アカデミックスキルズの基礎—高大接続の観点から—(第1回「自己紹介」)
2023年3月31日に開催した、「明治書院オンライン研修会」の内容を、全7回の連載にまとめました。
第1回「自己紹介」
第2回「問題意識をもった切っ掛け」
第3回「書くことのベースライン(アカデミックスキルズ)」
第4回「書き方をどのように教えるか—1つの案—」
第5回「対話の必要性」
第6回「まとめ(対話から創造へ)」
第7回「質疑応答」
第1回 自己紹介
早稲田大学の林直亨(はやし なおゆき)と申します。(研究者詳細 - 林 直亨 (waseda.jp))よろしくお願いします。
大勢の前でお話をする機会はたくさんあるんですが、高校の先生を対象に、専門でないテーマでお話しするのは、実は今日が初めてでして多少緊張しております。内容についても、先生方の方がお詳しいところがあったり、高校国語とは違う立場じゃないの?ということもあるかもしれませんが、その点についてはご了解いただければと思います。
本日の話題は、「自己紹介」「問題意識をもった切っ掛け~大学生の読み書きの実態~」「書くことのベースライン」「書き方をどのように教えるか—1つの案—」「対話の必要性」ということでお話をしていきます。
まず、今日の内容について、実は三樹さんが書いてくださったのがわかりやすくて(※編集者注:明治書院・三樹蘭ブログ(明治書院研修会2023のご案内 - 明治書院 (meijishoin.co.jp)))、この「良い論文を書くのに重要なことは誰かに読んでもらい有用な意見をもらうこと」だということです。ただ、指導教員に添削する時間はありません。これは多分、高校の先生も同様じゃないかと思います。そこで必要になってくるのが学生同士の「ピアレビュー」です。それで、このピアレビューするところまでもってくるには、ある程度のライティングのスキルと、対話のスキルが必要だということで、本日は「ライティングのスキル」「ピアレビュー」「対話」、この三つを主軸にお話をしていけたらなというふうに思っているところです。

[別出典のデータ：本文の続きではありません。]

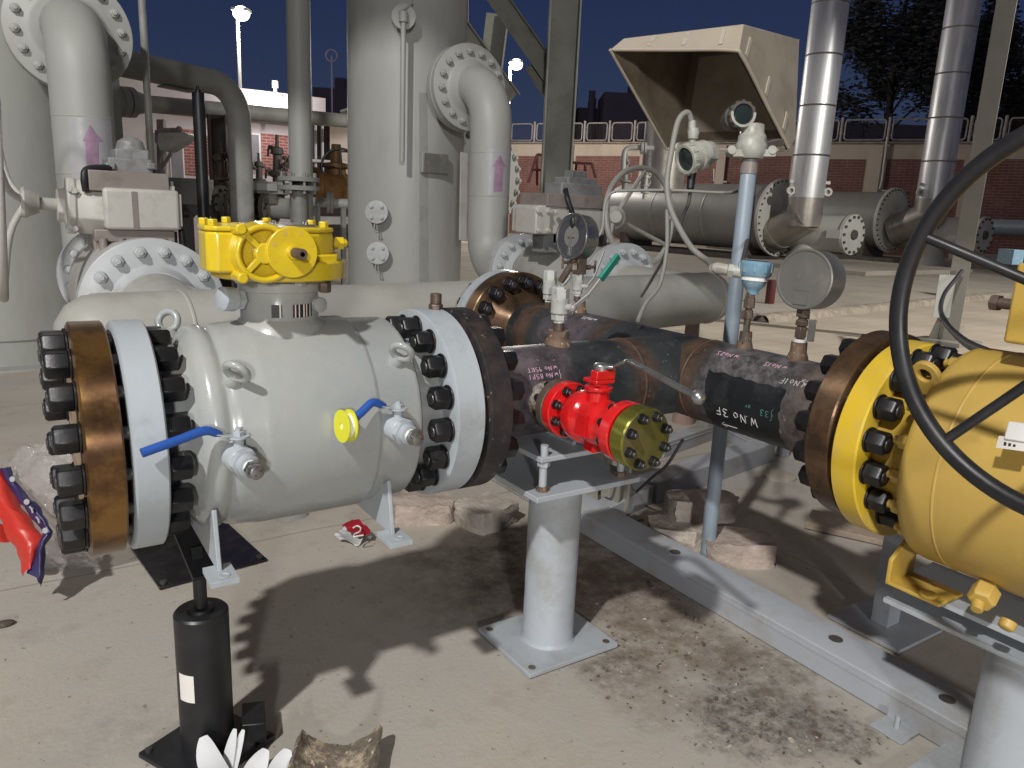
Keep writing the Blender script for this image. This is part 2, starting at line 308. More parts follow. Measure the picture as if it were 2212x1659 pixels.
def tile_mat():
    m = bpy.data.materials.new('paving_tiles'); m.use_nodes = True; nt = m.node_tree; N = nt.nodes; L = nt.links
    b = N['Principled BSDF']; b.inputs['Roughness'].default_value = .8
    g = N.new('ShaderNodeNewGeometry')
    bt = N.new('ShaderNodeTexBrick'); bt.offset = 0.; bt.inputs['Scale'].default_value = 1.
    bt.inputs['Brick Width'].default_value = .3; bt.inputs['Row Height'].default_value = .3; bt.inputs['Mortar Size'].default_value = .006
    bt.inputs['Color1'].default_value = (.43, .375, .30, 1); bt.inputs['Color2'].default_value = (.40, .345, .275, 1); bt.inputs['Mortar'].default_value = (.29, .24, .185, 1)
    L.new(g.outputs['Position'], bt.inputs['Vector'])
    n = N.new('ShaderNodeTexNoise'); n.inputs['Scale'].default_value = .9; n.inputs['Detail'].default_value = 8; L.new(g.outputs['Position'], n.inputs['Vector'])
    rp = N.new('ShaderNodeValToRGB'); rp.color_ramp.elements[0].position = .3; rp.color_ramp.elements[1].position = .7
    rp.color_ramp.elements[0].color = (.80, .79, .77, 1); rp.color_ramp.elements[1].color = (1.05, 1.05, 1.03, 1); L.new(n.outputs['Fac'], rp.inputs[0])
    mx = N.new('ShaderNodeMix'); mx.data_type = 'RGBA'; mx.blend_type = 'MULTIPLY'; mx.inputs[0].default_value = 1
    L.new(bt.outputs['Color'], mx.inputs[6]); L.new(rp.outputs[0], mx.inputs[7]); L.new(mx.outputs[2], b.inputs['Base Color'])
    return m
M['tile'] = tile_mat()
M['platform'] = mat('platform_concrete', (.35, .315, .265), .85, dirt=(.28, .25, .205), damt=.4, dscale=1.2, var=.08, vscale=.6, bump=.1, bscale=20)
M['kerb'] = mat('crumbling_kerb', (.29, .25, .20), .9, dirt=(.19, .16, .125), damt=.45, dscale=7, var=.15, bump=.6, bscale=25)

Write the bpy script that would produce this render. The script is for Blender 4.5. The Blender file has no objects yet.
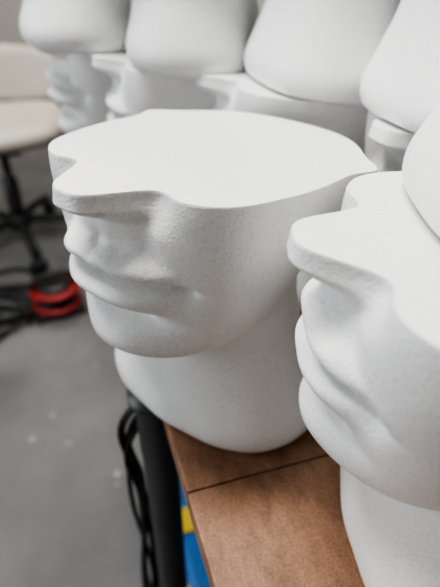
import bpy, bmesh, math, random
import numpy as np
from mathutils import Vector, Matrix
random.seed(3)
scene=bpy.context.scene
col=scene.collection
# ---------------------------------------------------------------- materials
def new_mat(name, base, rough=0.6, metal=0.0):
    m=bpy.data.materials.new(name); m.use_nodes=True
    b=m.node_tree.nodes['Principled BSDF']
    b.inputs['Base Color'].default_value=(*base,1); b.inputs['Roughness'].default_value=rough
    b.inputs['Metallic'].default_value=metal
    return m
def nd(m,t,**kw):
    n=m.node_tree.nodes.new(t)
    for k,v in kw.items():
        if k in n.inputs: n.inputs[k].default_value=v
        else: setattr(n,k,v)
    return n
def ramp(m,stops):
    r=nd(m,'ShaderNodeValToRGB'); e=r.color_ramp.elements
    while len(e)<len(stops): e.new(0.5)
    for i,(p,c) in enumerate(stops): e[i].position=p; e[i].color=(*c,1)
    return r
def var_mat(name,c1,c2,scale=8,rough=0.6,bump=0.0,bscale=60,metal=0):
    m=new_mat(name,c1,rough,metal); L=m.node_tree.links; b=m.node_tree.nodes['Principled BSDF']
    tc=nd(m,'ShaderNodeTexCoord'); n=nd(m,'ShaderNodeTexNoise',Scale=scale,Detail=5.0)
    L.new(tc.outputs['Object'],n.inputs['Vector'])
    r=ramp(m,[(0.35,c1),(0.65,c2)]); L.new(n.outputs[0],r.inputs[0]); L.new(r.outputs[0],b.inputs['Base Color'])
    if bump:
        n2=nd(m,'ShaderNodeTexNoise',Scale=bscale,Detail=3.0); L.new(tc.outputs['Object'],n2.inputs['Vector'])
        bp=nd(m,'ShaderNodeBump',Strength=bump,Distance=0.002); L.new(n2.outputs[0],bp.inputs['Height']); L.new(bp.outputs[0],b.inputs['Normal'])
    return m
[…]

まず最初に自己紹介をします。これをしないと、なぜ私がこういう話をしているか、皆さん理解できないと思いますので、僭越ながら私の紹介をさせていただきたいと思います。私は早稲田大学のスポーツ科学の出身です。2013年から東京工業大学のほうにおりまして、16年から21年にリベラルアーツ研究教育院というところで教育改革を進める立場におりました。東工大では、教養卒論という課題が学部3年生に必修で課されているのですが、これのワーキンググループを立ち上げていました。また同時に、大学院生向けのリーダーシップ道場というものを立ち上げていました。それで、ピアレビュー実践として、この大学院生がこの教養卒論のお手伝いをするような、そういった対話をメインにした活動の立ち上げをしました。こうした経緯があり、リベラルアーツの立ち上げに際しても随分と勉強する機会がありましたので、『学び合い、発信する技術―アカデミックスキルの基礎』(岩波ジュニア新書)という著書を昨年上梓させて頂いたということになります。ちなみにこの書籍は「アカデミックスキルの基礎」と書いてありますが、タイトルを「アカデミックスキルズ」にするとちょっと語呂が悪いので避けましたが、正しくは「アカデミックスキルズ」です。
現在は早稲田大学のスポーツ科学学術院に所属しています。こちらは、いわゆるエリート選手が一割程度いることが特色かと思います。彼らはいろいろな能力を評価されて入学してくるわけです。競技力が非常に高い人や、国際経験が非常に豊かな学生さんもいます。